Stated task ▸ Retype the whole listing, please, keeping every line exact and dropping the pictures.

Collected data ▸
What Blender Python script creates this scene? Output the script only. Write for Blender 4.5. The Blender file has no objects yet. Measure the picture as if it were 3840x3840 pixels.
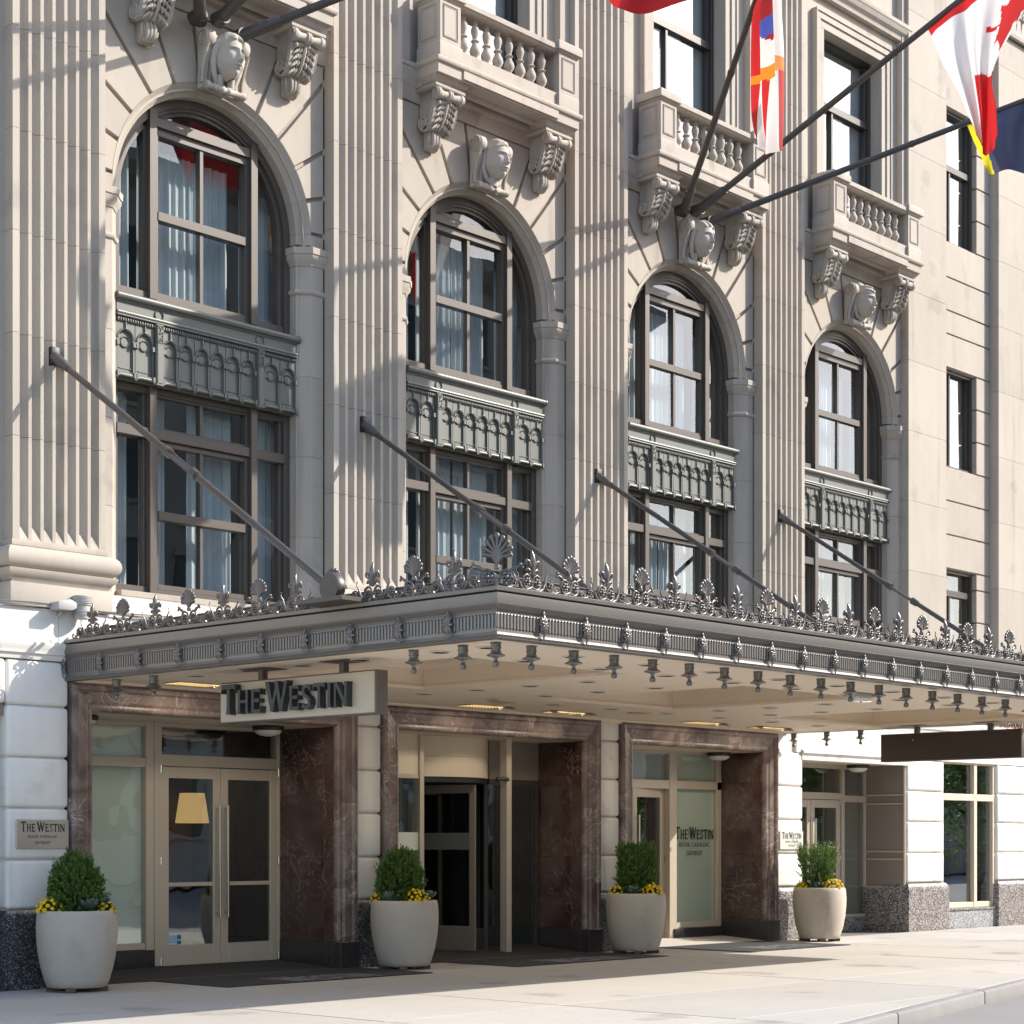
import bpy, bmesh, math, random
import numpy as np
from math import sin, cos, pi, radians, sqrt, atan2, hypot, asin, exp, tan
from mathutils import Vector, Matrix, Euler
random.seed(11)
SC = bpy.context.scene
COL = SC.collection
# ------------------------------------------------------------------ camera
cd = bpy.data.cameras.new('camera'); cam = bpy.data.objects.new('camera', cd); COL.objects.link(cam)
cam.location = (-14.312, -18.104, 1.6); cam.rotation_euler = (pi/2, 0, -radians(47.18))
cd.lens = 66.69; cd.sensor_width = 36; cd.shift_y = 0.3229; cd.clip_start = .1; cd.clip_end = 2000
SC.camera = cam
# ------------------------------------------------------------------ sky, sun, exposure
SUN = Vector((1.29, -1.0, 1.126)).normalized()          # towards the sun
W = bpy.data.worlds.new('World'); SC.world = W; W.use_nodes = True
wn = W.node_tree.nodes; wl = W.node_tree.links
sky = wn.new('ShaderNodeTexSky'); sky.sky_type = 'NISHITA'; sky.sun_disc = False
sky.sun_elevation = asin(SUN.z); sky.sun_rotation = atan2(SUN.x, SUN.y)
sky.air_density = 1.0; sky.dust_density = 1.2; sky.ozone_density = 1.0
bg = wn['Background']; bg.inputs['Strength'].default_value = 0.15
wl.new(sky.outputs[0], bg.inputs['Color'])
sd = bpy.data.lights.new('sun', 'SUN'); sd.energy = 3.1; sd.angle = radians(0.5); sd.color = (1.0, .935, .84)
so = bpy.data.objects.new('sun', sd); COL.objects.link(so)
so.rotation_euler = SUN.to_track_quat('Z', 'Y').to_euler(); so.location = (40, -40, 40)
SC.view_settings.view_transform = 'Standard'; SC.view_settings.look = 'None'
SC.view_settings.exposure = 1.25; SC.view_settings.gamma = 1; SC.view_settings.use_curve_mapping = False
SC.render.engine = 'CYCLES'
SC.cycles.max_bounces = 8; SC.cycles.transparent_max_bounces = 16; SC.cycles.caustics_reflective = False
SC.cycles.caustics_refractive = False

# ------------------------------------------------------------------ materials
def mat(name, col, rough=.6, metal=0.0, var=(), bump=(), rnd=0.0, spec=.5, streak=0.0, island=0.0, trans=None, soot=0.0, spots=0.0):
    m = bpy.data.materials.new(name); m.use_nodes = True
    N = m.node_tree.nodes; L = m.node_tree.links; b = N['Principled BSDF']
    b.inputs['Roughness'].default_value = rough; b.inputs['Metallic'].default_value = metal
    b.inputs['Specular IOR Level'].default_value = spec
    geo = N.new('ShaderNodeNewGeometry'); pos = geo.outputs['Position']
    acc = None
    def addv(sock, amt):
        nonlocal acc
        ma = N.new('ShaderNodeMath'); ma.operation = 'MULTIPLY_ADD'
        L.new(sock, ma.inputs[0]); ma.inputs[1].default_value = 2*amt
        if acc is None: ma.inputs[2].default_value = 1-amt
        else:
            s2 = N.new('ShaderNodeMath'); s2.operation = 'SUBTRACT'; L.new(acc, s2.inputs[0]); s2.inputs[1].default_value = amt
            L.new(s2.outputs[0], ma.inputs[2])
        acc = ma.outputs[0]
    def noise(scale, det, stretch=(1, 1, 1)):
        mp = N.new('ShaderNodeMapping'); mp.inputs['Scale'].default_value = stretch; L.new(pos, mp.inputs['Vector'])
        n = N.new('ShaderNodeTexNoise'); n.inputs['Scale'].default_value = scale; n.inputs['Detail'].default_value = det
        L.new(mp.outputs[0], n.inputs['Vector']); return n.outputs['Fac']
    for v in var: addv(noise(v[0], v[1], v[3] if len(v) > 3 else (1, 1, 1)), v[2])
    if streak: addv(noise(1.0, 4, (5, 5, .35)), streak)
    def thresh(sock, lo, hi):
        r = N.new('ShaderNodeMapRange'); r.interpolation_type = 'SMOOTHSTEP'; L.new(sock, r.inputs['Value']); r.inputs['From Min'].default_value = lo; r.inputs['From Max'].default_value = hi
        r.inputs['To Min'].default_value = .5; r.inputs['To Max'].default_value = -.5; return r.outputs[0]
    if soot:
        addv(thresh(noise(1.0, 5, (3.2, 3.2, .22)), .56, .74), soot); addv(thresh(noise(1.7, 7), .58, .70), soot*.6)
    if spots:
        vo = N.new('ShaderNodeTexVoronoi'); vo.inputs['Scale'].default_value = 4.5; L.new(pos, vo.inputs['Vector'])
        addv(thresh(vo.outputs['Distance'], .075, .055), spots); addv(thresh(noise(.8, 8), .60, .68), spots*.5)
    if rnd:
        oi = N.new('ShaderNodeObjectInfo'); addv(oi.outputs['Random'], rnd)
    if island: addv(geo.outputs['Random Per Island'], island)
    if acc is not None:
        h = N.new('ShaderNodeHueSaturation'); h.inputs['Color'].default_value = (*col, 1); L.new(acc, h.inputs['Value'])
        L.new(h.outputs[0], b.inputs['Base Color'])
    else: b.inputs['Base Color'].default_value = (*col, 1)
    prev = None
    for s, st, d in bump:
        bn = N.new('ShaderNodeBump'); bn.inputs['Strength'].default_value = st; bn.inputs['Distance'].default_value = d
        L.new(noise(s, 5), bn.inputs['Height'])
        if prev: L.new(prev, bn.inputs['Normal'])
        prev = bn.outputs[0]
    if prev: L.new(prev, b.inputs['Normal'])
    if trans:
        t = N.new('ShaderNodeBsdfTranslucent'); t.inputs[0].default_value = (*trans[0], 1)
        if acc is not None: pass
        mx = N.new('ShaderNodeMixShader'); mx.inputs[0].default_value = trans[1]
        L.new(b.outputs[0], mx.inputs[1]); L.new(t.outputs[0], mx.inputs[2])
        L.new(mx.outputs[0], N['Material Output'].inputs['Surface'])
    return m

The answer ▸
What Blender Python script creates this scene? Output the script only. Write for Blender 4.5. The Blender file has no objects yet. Measure the picture as if it were 3840x3840 pixels.
import bpy, bmesh, math, random
import numpy as np
from math import sin, cos, pi, radians, sqrt, atan2, hypot, asin, exp, tan
from mathutils import Vector, Matrix, Euler
random.seed(11)
SC = bpy.context.scene
COL = SC.collection
# ------------------------------------------------------------------ camera
cd = bpy.data.cameras.new('camera'); cam = bpy.data.objects.new('camera', cd); COL.objects.link(cam)
cam.location = (-14.312, -18.104, 1.6); cam.rotation_euler = (pi/2, 0, -radians(47.18))
cd.lens = 66.69; cd.sensor_width = 36; cd.shift_y = 0.3229; cd.clip_start = .1; cd.clip_end = 2000
SC.camera = cam
# ------------------------------------------------------------------ sky, sun, exposure
SUN = Vector((1.29, -1.0, 1.126)).normalized()          # towards the sun
W = bpy.data.worlds.new('World'); SC.world = W; W.use_nodes = True
wn = W.node_tree.nodes; wl = W.node_tree.links
sky = wn.new('ShaderNodeTexSky'); sky.sky_type = 'NISHITA'; sky.sun_disc = False
sky.sun_elevation = asin(SUN.z); sky.sun_rotation = atan2(SUN.x, SUN.y)
sky.air_density = 1.0; sky.dust_density = 1.2; sky.ozone_density = 1.0
bg = wn['Background']; bg.inputs['Strength'].default_value = 0.15
wl.new(sky.outputs[0], bg.inputs['Color'])
sd = bpy.data.lights.new('sun', 'SUN'); sd.energy = 3.1; sd.angle = radians(0.5); sd.color = (1.0, .935, .84)
so = bpy.data.objects.new('sun', sd); COL.objects.link(so)
so.rotation_euler = SUN.to_track_quat('Z', 'Y').to_euler(); so.location = (40, -40, 40)
SC.view_settings.view_transform = 'Standard'; SC.view_settings.look = 'None'
SC.view_settings.exposure = 1.25; SC.view_settings.gamma = 1; SC.view_settings.use_curve_mapping = False
SC.render.engine = 'CYCLES'
SC.cycles.max_bounces = 8; SC.cycles.transparent_max_bounces = 16; SC.cycles.caustics_reflective = False
SC.cycles.caustics_refractive = False

# ------------------------------------------------------------------ materials
def mat(name, col, rough=.6, metal=0.0, var=(), bump=(), rnd=0.0, spec=.5, streak=0.0, island=0.0, trans=None, soot=0.0, spots=0.0):
    m = bpy.data.materials.new(name); m.use_nodes = True
    N = m.node_tree.nodes; L = m.node_tree.links; b = N['Principled BSDF']
    b.inputs['Roughness'].default_value = rough; b.inputs['Metallic'].default_value = metal
    b.inputs['Specular IOR Level'].default_value = spec
    geo = N.new('ShaderNodeNewGeometry'); pos = geo.outputs['Position']
    acc = None
    def addv(sock, amt):
        nonlocal acc
        ma = N.new('ShaderNodeMath'); ma.operation = 'MULTIPLY_ADD'
        L.new(sock, ma.inputs[0]); ma.inputs[1].default_value = 2*amt
        if acc is None: ma.inputs[2].default_value = 1-amt
        else:
            s2 = N.new('ShaderNodeMath'); s2.operation = 'SUBTRACT'; L.new(acc, s2.inputs[0]); s2.inputs[1].default_value = amt
            L.new(s2.outputs[0], ma.inputs[2])
        acc = ma.outputs[0]
    def noise(scale, det, stretch=(1, 1, 1)):
        mp = N.new('ShaderNodeMapping'); mp.inputs['Scale'].default_value = stretch; L.new(pos, mp.inputs['Vector'])
        n = N.new('ShaderNodeTexNoise'); n.inputs['Scale'].default_value = scale; n.inputs['Detail'].default_value = det
        L.new(mp.outputs[0], n.inputs['Vector']); return n.outputs['Fac']
    for v in var: addv(noise(v[0], v[1], v[3] if len(v) > 3 else (1, 1, 1)), v[2])
    if streak: addv(noise(1.0, 4, (5, 5, .35)), streak)
    def thresh(sock, lo, hi):
        r = N.new('ShaderNodeMapRange'); r.interpolation_type = 'SMOOTHSTEP'; L.new(sock, r.inputs['Value']); r.inputs['From Min'].default_value = lo; r.inputs['From Max'].default_value = hi
        r.inputs['To Min'].default_value = .5; r.inputs['To Max'].default_value = -.5; return r.outputs[0]
    if soot:
        addv(thresh(noise(1.0, 5, (3.2, 3.2, .22)), .56, .74), soot); addv(thresh(noise(1.7, 7), .58, .70), soot*.6)
    if spots:
        vo = N.new('ShaderNodeTexVoronoi'); vo.inputs['Scale'].default_value = 4.5; L.new(pos, vo.inputs['Vector'])
        addv(thresh(vo.outputs['Distance'], .075, .055), spots); addv(thresh(noise(.8, 8), .60, .68), spots*.5)
    if rnd:
        oi = N.new('ShaderNodeObjectInfo'); addv(oi.outputs['Random'], rnd)
    if island: addv(geo.outputs['Random Per Island'], island)
    if acc is not None:
        h = N.new('ShaderNodeHueSaturation'); h.inputs['Color'].default_value = (*col, 1); L.new(acc, h.inputs['Value'])
        L.new(h.outputs[0], b.inputs['Base Color'])
    else: b.inputs['Base Color'].default_value = (*col, 1)
    prev = None
    for s, st, d in bump:
        bn = N.new('ShaderNodeBump'); bn.inputs['Strength'].default_value = st; bn.inputs['Distance'].default_value = d
        L.new(noise(s, 5), bn.inputs['Height'])
        if prev: L.new(prev, bn.inputs['Normal'])
        prev = bn.outputs[0]
    if prev: L.new(prev, b.inputs['Normal'])
    if trans:
        t = N.new('ShaderNodeBsdfTranslucent'); t.inputs[0].default_value = (*trans[0], 1)
        if acc is not None: pass
        mx = N.new('ShaderNodeMixShader'); mx.inputs[0].default_value = trans[1]
        L.new(b.outputs[0], mx.inputs[1]); L.new(t.outputs[0], mx.inputs[2])
        L.new(mx.outputs[0], N['Material Output'].inputs['Surface'])
    return m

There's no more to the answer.